王朝や地域ごとに異なる太鼓が使われてきた(lzf / PIXTA)

中国古典舞踊における太鼓

地域や王朝によって形の異なる太鼓が生まれ、それぞれ異なる場面で使用されました。

八角太鼓

八角太鼓(神韻芸術団)

清の時代、王朝を治める満州族の八枚の旗を代表する意味で、八角太鼓が生まれました。これらの太鼓は、特に中国北部の北京、天津、山東、そして東北で好まれています。太鼓を叩きながら踊ることが伝統で、左手で太鼓をかざすように持ち、右手で叩きます。左手の指はリズムをとります。弾く、音を抑える、回すなどが、八角太鼓でよく使われる技術の一部です。

 

戦太鼓

戦太鼓(神韻芸術団)

戦太鼓は、戦隊に指令を出し駆り立てる目的で、最初に戦場で用いられました。「攻撃」に当たるリズムや「撤退」にあたるリズムなど、さまざまな拍子で、兵士がどのような隊形を作るべきかを導きました。

戦の道具としての役割は現在なく、民族芸術の一部となりました。力強く響き渡る音は、今でも、志気に満ちた英雄の精神を掻き立てます。これらの中国の太鼓は、直線的なリズムで明確に力強さを位置づけます。これらは基本的に中国人の精神を表現するために用いられました。

 

腰太鼓

腰太鼓(神韻芸術団)

腰太鼓は、砂時計の形をした枠の両端に皮が貼られています。長さはおよそ40−45センチで、音の高さは中間です。下腹の前で叩き、鼓手の動きを妨げないように、絹のカラフルなリボンを腰に巻き付ける形で太鼓の位置を定めています。

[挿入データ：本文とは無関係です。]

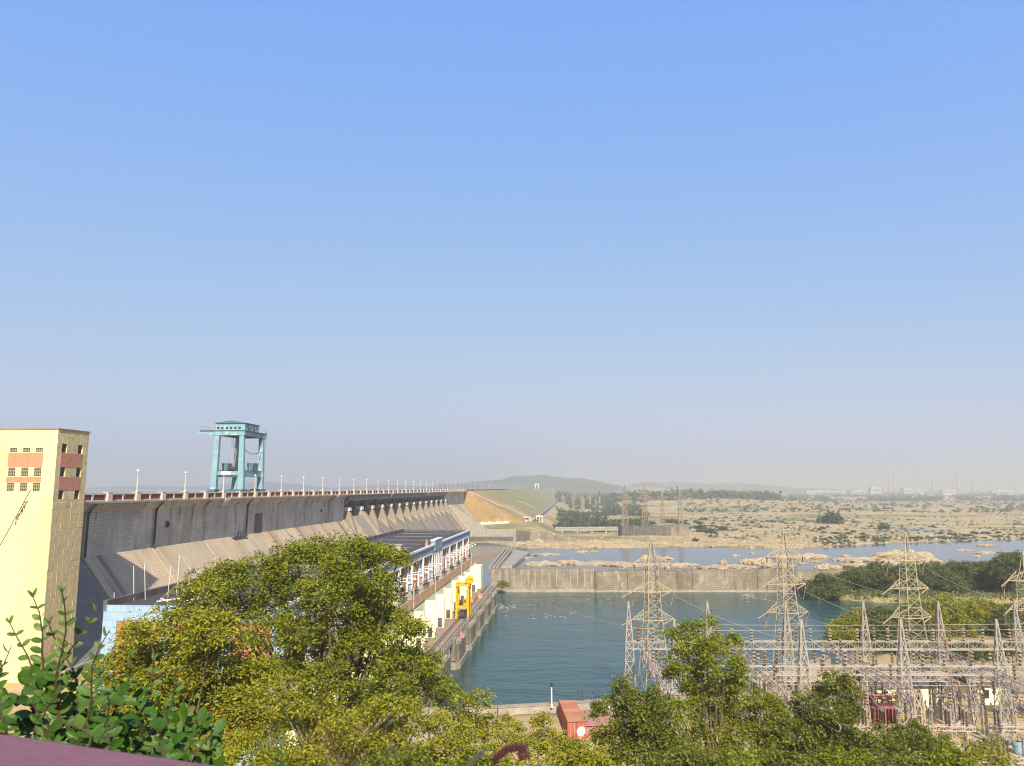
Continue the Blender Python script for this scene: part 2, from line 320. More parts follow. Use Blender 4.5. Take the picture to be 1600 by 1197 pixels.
def veined(name, c1, c2, cv, transl):
    m = bpy.data.materials.new(name); m.use_nodes = True; n = m.node_tree.nodes; L = m.node_tree.links; bs = n['Principled BSDF']
    tc = n.new('ShaderNodeTexCoord'); sp = n.new('ShaderNodeSeparateXYZ'); L.new(tc.outputs['Object'], sp.inputs[0])
    def mth(op, a, b=None):
        x = n.new('ShaderNodeMath'); x.operation = op
        for i, v in enumerate((a, b)):
            if v is None: continue
            if isinstance(v, (int, float)): x.inputs[i].default_value = v
            else: L.new(v, x.inputs[i])
        return x.outputs[0]
    ax = mth('ABSOLUTE', sp.outputs[0]); sn = mth('SINE', mth('MULTIPLY', sp.outputs[1], math.pi)); off = mth('ABSOLUTE', mth('SUBTRACT', ax, mth('MULTIPLY', sn, .15)))
    def near(v, w): r = n.new('ShaderNodeMapRange'); r.inputs[1].default_value = w; r.inputs[2].default_value = w*.3; L.new(v, r.inputs[0]); return r.outputs[0]
    vein = mth('MAXIMUM', near(ax, .022), mth('MULTIPLY', near(off, .016), .7))
    oi = n.new('ShaderNodeObjectInfo'); mx = n.new('ShaderNodeMix'); mx.data_type = 'RGBA'; mx.inputs[6].default_value = c4(c1); mx.inputs[7].default_value = c4(c2); L.new(oi.outputs['Random'], mx.inputs[0])
    m2 = n.new('ShaderNodeMix'); m2.data_type = 'RGBA'; L.new(mth('MULTIPLY', vein, .75), m2.inputs[0]); L.new(mx.outputs[2], m2.inputs[6]); m2.inputs[7].default_value = c4(cv)
    L.new(m2.outputs[2], bs.inputs['Base Color']); bs.inputs['Roughness'].default_value = .42; bs.inputs['Specular IOR Level'].default_value = .3
    bp = n.new('ShaderNodeBump'); bp.invert = True; bp.inputs['Strength'].default_value = .5; bp.inputs['Distance'].default_value = .02; L.new(vein, bp.inputs['Height']); L.new(bp.outputs[0], bs.inputs['Normal'])
    tb = n.new('ShaderNodeBsdfTranslucent'); L.new(m2.outputs[2], tb.inputs[0]); ms = n.new('ShaderNodeMixShader'); ms.inputs[0].default_value = transl
    L.new(bs.outputs[0], ms.inputs[1]); L.new(tb.outputs[0], ms.inputs[2]); L.new(ms.outputs[0], n['Material Output'].inputs[0]); return m
m_leafV = veined('near_bush_veined_leaf', (.032,.092,.010), (.095,.160,.020), (.14,.22,.055), .25)
# ================================================================== SETTING
WZ = -43.0
def ss(a, b, x): t = np.clip((x-a)/(b-a), 0, 1); return t*t*(3-2*t)
def ground_h(x, y):
    x = np.asarray(x, float); y = np.asarray(y, float)
    vx = x - DX0; t = vx*math.cos(DA) - y*math.sin(DA); s = vx*math.sin(DA) + y*math.cos(DA)
    n1 = fbm(x/14, y/14, 3); n2 = fbm(x/70, y/70, 11); n3 = fbm(x/400, y/400, 21)
    hill = np.interp(y, [-80,1.6,1.9,8,20,45,70,95,110], [-1.75,-1.75,-3.4,-7.5,-14,-25,-33,-37.6,-38.2]) + (n1-.5)*1.6*ss(6,15,y)
    yb = np.interp(x, [-60,-18,-2.5,19,50,70,88,167,300,1200], [133.5,134.5,136.5,141.5,158,176,200,250,300,520])
    near = hill
    # bank edge
    k = ss(0.6, 4.0, y - yb)
    h = near*(1-k) + (-49.0)*k
    # ledge between dam toe and power house
    led = np.where((t < 39), 1.0, 0.0) * ss(104, 118, y)
    h = np.where((led > 0) & (y > 104) & (y < 330), np.maximum(h, -33.4*led + hill*(1-led)) + 0.0, h)
    h = np.where((t >= 39) & (t < 81) & (y > 106), -49.0, h)
    h = np.where((t < 39) & (y >= 330) & (y < 700), -50.0, h)
    # opposite bank strip on the right
    yo = np.interp(x, [100,115,125,140,167,230,400,1200], [345,338,306,296,294,300,330,470]) + (n1-.5)*5
    yo2 = np.interp(x, [100,115,140,250,400,1200], [350,350,372,395,420,560]) + (n1-.5)*8
    kk = ss(-1, 3.5, y - yo) * ss(-1, 9, yo2 - y) * ss(104, 122, x)
    strip = -40.6 + (n2-.5)*3
    h = h*(1-kk) + strip*kk
    # far plain
    ys = np.interp(x, [-200,-30,5,60,110,200,250,300,400,600,1500], [640,640,556,560,566,560,585,606,650,760,1100]) + (n1-.5)*18 + (n2-.5)*36
    pl = -42.4 + (n1-.45)*1.5 + (n2-.5)*2.2*ss(560, 700, y) + (n3-.5)*3*ss(700,1500,y)
    kp = ss(-8, 10, y - ys)
    h = np.where(y > 470, h*(1-kp) + pl*kp, h)
    # bench under the embankment and the garden
    bench = -33.9 + (n1-.5)*.4
    kb = ss(92, 66, t) * ss(655, 700, y)
    h = h*(1-kb) + np.maximum(h, bench)*kb
    # low wooded ridge behind the rusty towers
    h = h + 22*np.exp(-((x-480)/300)**2 - ((y-2100)/380)**2) * ss(110, 260, t)
    # reservoir side stays below
    h = np.where((t < -14) & (y > 158), -60.0, h)
    return h
def grid_coords(a):
    return np.array(a)
xs = np.concatenate([-np.geomspace(230, 16000, 26)[::-1], np.arange(-222, 460, 3.4), np.geomspace(466, 16000, 40)])
ys = np.concatenate([np.array([-80,-40,-15,-5,-1,1.0,1.55,1.95,3,5,7.5,10]), np.arange(13, 720, 3.3), np.geomspace(724, 17000, 110)])
GX, GY = np.meshgrid(xs, ys); GZ = ground_h(GX, GY)
nx, ny = len(xs), len(ys)
me = bpy.data.meshes.new('ground')
V = np.stack([GX, GY, GZ], -1).reshape(-1, 3)
idx = (np.arange(ny-1)[:,None]*nx + np.arange(nx-1)[None,:]).reshape(-1)
F = np.stack([idx, idx+1, idx+1+nx, idx+nx], 1)
me.vertices.add(len(V)); me.vertices.foreach_set('co', V.reshape(-1).astype(np.float32))
me.loops.add(F.size); me.loops.foreach_set('vertex_index', F.reshape(-1).astype(np.int32))
me.polygons.add(len(F)); me.polygons.foreach_set('loop_start', np.arange(0, F.size, 4, dtype=np.int32))
me.update(calc_edges=True); me.polygons.foreach_set('use_smooth', [True]*len(me.polygons))
m_ground = M('dry_ground', (.60,.45,.20), (.47,.345,.16), sc=.03, lo=.35, hi=.7, bump=.5, bsc=.6,
    over=(((.30,.23,.13), .012, .50, .66, (1,1,1), .75), ((.15,.165,.045), .010, .50, .60, (.6,1,1), .8), ((.17,.17,.055), .05, .53, .64, (1,1,1), .7),
          ((.56,.46,.31), .022, .56, .66, (1,1,1), .7), ((.11,.115,.05), .11, .60, .70, (1,1,1), .6), ((.33,.26,.17), .5, .5, .7, (1,1,1), .35)))
me.materials.append(m_ground)
struct(link('ground', me))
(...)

腰太鼓は初め、陝西省の中央北部に横たわる黄土高原で、好まれるようになりました。その後、 収穫を祝う民族舞踊に採り入れられ、踊る、蹴る、跳ぶ、叩くを同時に行う形へと発展しました。これらの腰太鼓は、ほとんどが上拍のリズムで、中国の中央部の人々の誠意深く元気な性格を反映しています。